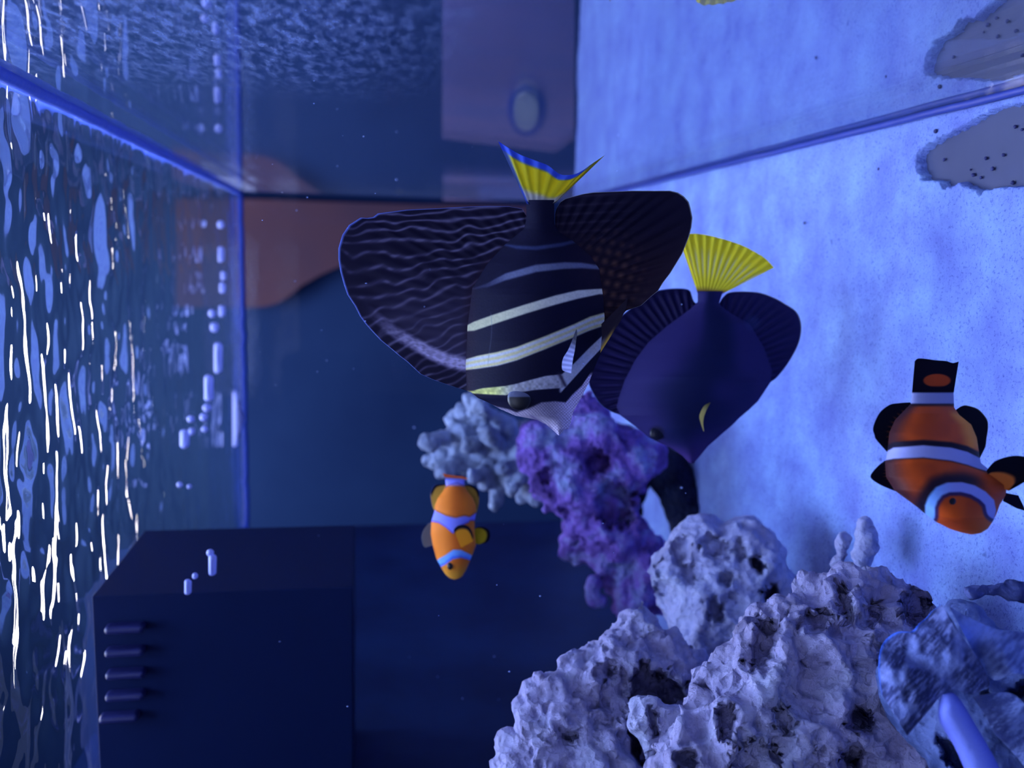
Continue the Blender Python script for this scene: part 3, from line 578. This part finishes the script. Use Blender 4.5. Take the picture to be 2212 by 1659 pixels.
def near_clown():
    d = .37
    root = empty('large_clownfish', P(2030, 970, d), 'larger orange clownfish with black fins and white bands over the sand at the right', 'fish')
    left = [(1970,847),(1968,872),(1950,890),(1933,908),(1921,935),(1918,965),(1917,977),(1912,1000),(1914,1030),(1932,1059),(1955,1076),(1981,1095),(1996,1108),(2023,1128),(2053,1143),(2075,1150),(2098,1154.5)]
    right = [(2060,847),(2061,880),(2072,896),(2098,917),(2110,945),(2115,980),(2119,1000),(2140,1017),(2155,1029),(2176,1048),(2172,1070),(2160,1090),(2152,1112),(2146,1124),(2134,1142),(2118,1152),(2102,1154.5)]
    B1 = [(1905,988,8),(1930,979,12),(1995,975,13),(2055,981,14),(2090,990,14),(2116,1001,12),(2140,1012,8)]
    FP = [(1998,1112),(1998,1092),(2006,1072),(2022,1052),(2046,1042),(2078,1041),(2106,1048),(2130,1062),(2148,1080),(2152,1100)]
    face = FP+[(2146,1130),(2098,1165),(2030,1140)]
    def col(U, V, s, t):
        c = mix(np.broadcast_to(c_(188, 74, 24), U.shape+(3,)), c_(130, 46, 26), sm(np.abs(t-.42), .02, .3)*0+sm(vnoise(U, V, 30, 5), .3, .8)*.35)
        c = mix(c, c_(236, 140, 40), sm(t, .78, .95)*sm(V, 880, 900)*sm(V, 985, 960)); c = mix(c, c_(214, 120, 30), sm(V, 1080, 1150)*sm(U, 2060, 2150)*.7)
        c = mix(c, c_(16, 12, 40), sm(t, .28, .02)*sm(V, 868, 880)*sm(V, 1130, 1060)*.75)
        w = c_(150, 156, 212); blk = c_(12, 10, 36)
        c = mix(c, blk, sm(V, 881, 872)); c = mix(c, w*.85, sm(V, 846, 850)*sm(V, 874, 870))
        c = mix(c, blk, band(U, V, [(u, v-5, h+7) for u, v, h in B1], 0, 6)*.95); c = mix(c, w, band(U, V, B1, 0, 3))
        ins = pip(face, U, V); dd = pdist(FP, U, V, False)*np.where(ins, 1, -1)
        c = mix(c, blk, sm(dd, -34, -8)*sm(dd, 6, 0)*sm(V, 990, 1035)*sm(U, 2150, 2090)*.9)
        c = mix(c, mix(np.broadcast_to(c_(120, 170, 245), U.shape+(3,)), c_(140, 148, 215), sm(U, 2010, 2070)), sm(dd, -1, 2)*sm(dd, 24, 21))
        c = mix(c, c_(20, 20, 90), sm(dd, 20, 23)*sm(dd, 33, 26)*.85)
        return c
    prof = lambda s: np.interp(s, [0, .08, .15, .35, .5, .7, .88, .97, 1], [.0035, .0045, .0095, .0165, .015, .019, .016, .008, .001])
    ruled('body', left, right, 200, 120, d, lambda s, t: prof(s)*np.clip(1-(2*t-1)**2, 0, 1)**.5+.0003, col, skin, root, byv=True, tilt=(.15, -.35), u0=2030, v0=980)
    blackf = lambda U, V, s, t: mix(mix(np.broadcast_to(c_(8, 8, 30), U.shape+(3,)), c_(190, 100, 40), np.clip(np.sin(s*70), 0, 1)*sm(t, .45, .15)*.5), c_(90, 110, 220), sm(t, .97, .99)*.7)
    th = lambda s, t: .0014*(1-t)+.0005+0*s
    kw = dict(tilt=(.15, -.35), u0=2030, v0=980)
    ruled('dorsal_fin', [(1968,872),(1950,890),(1935,908),(1923,935),(1920,974)], [(1966,869),(1940,871),(1920.5,875),(1899,893),(1886,923),(1889,940),(1893,950),(1917.5,978)], 80, 40, d+.004, th, blackf, finm, root, **kw)
    ruled('dorsal_fin', [(1912,995),(1915,1030),(1934,1061)], [(1911,995),(1895,1008),(1881,1025.5),(1884,1036),(1905,1049),(1934,1061)], 60, 30, d+.004, th, blackf, finm, root, **kw)
    ruled('anal_fin', [(2064,888),(2096,917),(2109,948),(2114,988)], [(2066,884),(2078,877),(2089,876),(2113,884),(2131.5,905),(2134.5,923),(2131,948),(2128.5,965),(2116,991)], 80, 40, d+.004, th, lambda U, V, s, t: mix(np.broadcast_to(c_(8, 8, 30), U.shape+(3,)), c_(200, 200, 150), sm(t, .95, .99)*.7), finm, root, **kw)
    def colt(U, V, s, t):
        c = np.broadcast_to(c_(10, 8, 32), U.shape+(3,)).copy(); m = sm(np.hypot((U-2024)/31, (V-822)/15), 1.05, .85)*sm(V, 838, 832)
        return mix(c, c_(190, 76, 40), m)
    ruled('tail_fin', [(1970,849),(2000,852),(2030,852),(2060,849)], [(1976,780),(1982,775),(1993,774.5),(2020,778),(2044,780),(2058,784),(2071,781)], 60, 50, d+.019, lambda s, t: .0025*(1-t)+.0004+0*s, colt, finm, root)
    cp = lambda U, V, s, t: mix(np.broadcast_to(c_(232, 130, 60), U.shape+(3,)), c_(8, 8, 30), sm(t+.25*np.sin(np.pi*s)*0, .34, .46))
    ruled('pectoral_fin', [(2136,1030),(2142,1040),(2160,1052),(2178,1060)], [(2131,1016),(2150,996),(2185,985),(2215,987),(2240,1000),(2236,1025),(2205,1046),(2180,1060)], 60, 40, d-.006, lambda s, t: .0006+0*s+0*t, cp, finm, root, wav=lambda U, V, s, t: -.004*t)
    ruled('pelvic_fin', [(2168,1064),(2170,1072),(2166,1082)], [(2200,1070),(2216,1104),(2196,1098)], 24, 20, d+.002, lambda s, t: .0006+0*s+0*t, lambda U, V, s, t: np.broadcast_to(c_(14, 12, 44), U.shape+(3,)), finm, root)
    ball('eye', 2054, 1083, d-.0235, 12, eye_m, root, (1, 1, .5))
near_clown()

def small_clown():
    d = .62
    root = empty('small_clownfish', P(985, 1140, d), 'smaller bright orange clownfish swimming nose down in dark water left of the purple rock', 'fish')
    X7 = lambda q: [(880+a*.193, 960+b*.193) for a, b in q]
    left = X7([(425,395),(430,465),(400,520),(340,600),(310,680),(300,760),(268,860),(262,1000),(285,1130),(330,1290),(385,1390),(430,1460),(475,1498),(520,1512)])
    right = X7([(640,395),(640,465),(670,520),(735,600),(765,680),(770,770),(752,860),(755,1000),(768,1130),(715,1270),(660,1400),(620,1470),(580,1500),(540,1512)])
    def col(U, V, s, t):
        x = (U-880)/.193; y = (V-960)/.193
        c = mix(np.broadcast_to(c_(226, 122, 36), U.shape+(3,)), c_(186, 84, 30), np.exp(-((x-560)/90)**2)*.6); c = mix(c, c_(220, 150, 50), sm(y, 1280, 1480))
        w = c_(128, 132, 232)
        c = mix(c, w, sm(y, 480, 440)); ring = sm(np.abs(y-np.interp(x, [420, 480, 560, 640], [480, 445, 430, 470])), 14, 4); c = mix(c, c_(80, 60, 130), ring*.5)
        top = np.interp(x, [250, 330, 430, 540, 640, 700, 770], [690, 755, 800, 825, 800, 815, 765]); bot = np.interp(x, [250, 300, 350, 430, 510, 560, 690, 700, 770], [862, 866, 876, 928, 1000, 930, 870, 850, 850])
        c = mix(c, w, sm(y, top-4, top+6)*sm(y, bot+6, bot-6)); c = mix(c, c_(120, 70, 50), sm(np.abs(y-top+8), 14, 4)*.6); c = mix(c, c_(60, 50, 190), sm(np.abs(y-bot+4), 12, 3)*.7)
        m = np.interp(x, [300, 340, 430, 510, 600, 700, 760], [1360, 1340, 1290, 1232, 1225, 1262, 1300]); hh = np.interp(x, [300, 400, 520, 700], [48, 52, 52, 34])
        c = mix(c, mix(np.broadcast_to(c_(110, 165, 240), U.shape+(3,)), c_(70, 110, 235), sm(y-m, 0, 40)), sm(np.abs(y-m), hh+4, hh-6))
        return c
    prof = lambda s: np.interp(s, [0, .1, .3, .5, .75, .9, 1], [.003, .006, .011, .013, .012, .008, .0008])
    ruled('body', left, right, 130, 80, d, lambda s, t: prof(s)*np.clip(1-(2*t-1)**2, 0, 1)**.5+.0003, col, skin, root, byv=True)
    th = lambda s, t: .0012*(1-t)+.0005+0*s
    cf = lambda U, V, s, t: mix(mix(np.broadcast_to(c_(188, 150, 60), U.shape+(3,)), c_(10, 8, 30), sm(t, .72, .84)*sm(s, .62, .45)), c_(100, 116, 220), sm(t, .95, 1)*.6)
    ruled('dorsal_fin', X7([(430,470),(400,520),(345,600),(315,680),(310,740)]), X7([(420,450),(360,445),(300,460),(262,530),(262,600),(280,690),(300,740)]), 50, 24, d+.004, th, cf, finm, root)
    ruled('anal_fin', X7([(640,470),(670,520),(730,600),(760,680),(770,760)]), X7([(645,460),(700,452),(760,475),(800,530),(802,640),(785,740),(772,765)]), 50, 24, d+.004, th, cf, finm, root)
    ruled('tail_fin', X7([(425,400),(500,398),(570,402),(640,405)]), X7([(400,322),(450,335),(540,350),(620,358),(680,382)]), 40, 16, d+.012, lambda s, t: .0006+0*s+0*t,
          lambda U, V, s, t: mix(np.broadcast_to(c_(130, 140, 225), U.shape+(3,)), c_(216, 104, 56), sm(t, .35, .5)), finm, root)
    pc = lambda U, V, s, t: mix(np.broadcast_to(c_(226, 150, 32), U.shape+(3,)), c_(12, 8, 34), sm(t, .78, .88)*sm(s, .98, .8))
    ruled('pectoral_fin', X7([(590,1130),(600,1150),(620,1150),(650,1130)]), X7([(545,1010),(520,960),(560,915),(620,900),(680,915),(720,970),(740,1040),(735,1090)]), 40, 24, d-.016, lambda s, t: .0006+0*s+0*t, pc, finm, root)
    ruled('pectoral_fin', X7([(750,960),(750,1040),(755,1110)]), X7([(770,930),(850,925),(915,965),(925,1030),(890,1095),(800,1118)]), 40, 24, d+.004, lambda s, t: .0006+0*s+0*t,
          lambda U, V, s, t: mix(np.broadcast_to(c_(205, 185, 40), U.shape+(3,)), c_(12, 10, 40), sm(t, .74, .86)*sm(s, .98, .8)), finm, root)
    o = ruled('dorsal_fin', X7([(268,880),(262,1000),(288,1130)]), X7([(240,880),(180,960),(158,1050),(190,1150),(260,1135)]), 30, 18, d+.006, lambda s, t: .0004+0*s+0*t,
          lambda U, V, s, t: np.broadcast_to(c_(112, 112, 120), U.shape+(3,)), finm, root)
    ball('eye', 972, 1223, d-.0095, 7, eye_m, root, (.85, 1.2, .5))
small_clown()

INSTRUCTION
The lines to collect are those holding the string "prof"; copy them all.

SOLUTION TO THE PROBLEM
    prof = lambda s: np.interp(s, [0, .08, .15, .35, .5, .7, .88, .97, 1], [.0035, .0045, .0095, .0165, .015, .019, .016, .008, .001])
    ruled('body', left, right, 200, 120, d, lambda s, t: prof(s)*np.clip(1-(2*t-1)**2, 0, 1)**.5+.0003, col, skin, root, byv=True, tilt=(.15, -.35), u0=2030, v0=980)
    prof = lambda s: np.interp(s, [0, .1, .3, .5, .75, .9, 1], [.003, .006, .011, .013, .012, .008, .0008])
    ruled('body', left, right, 130, 80, d, lambda s, t: prof(s)*np.clip(1-(2*t-1)**2, 0, 1)**.5+.0003, col, skin, root, byv=True)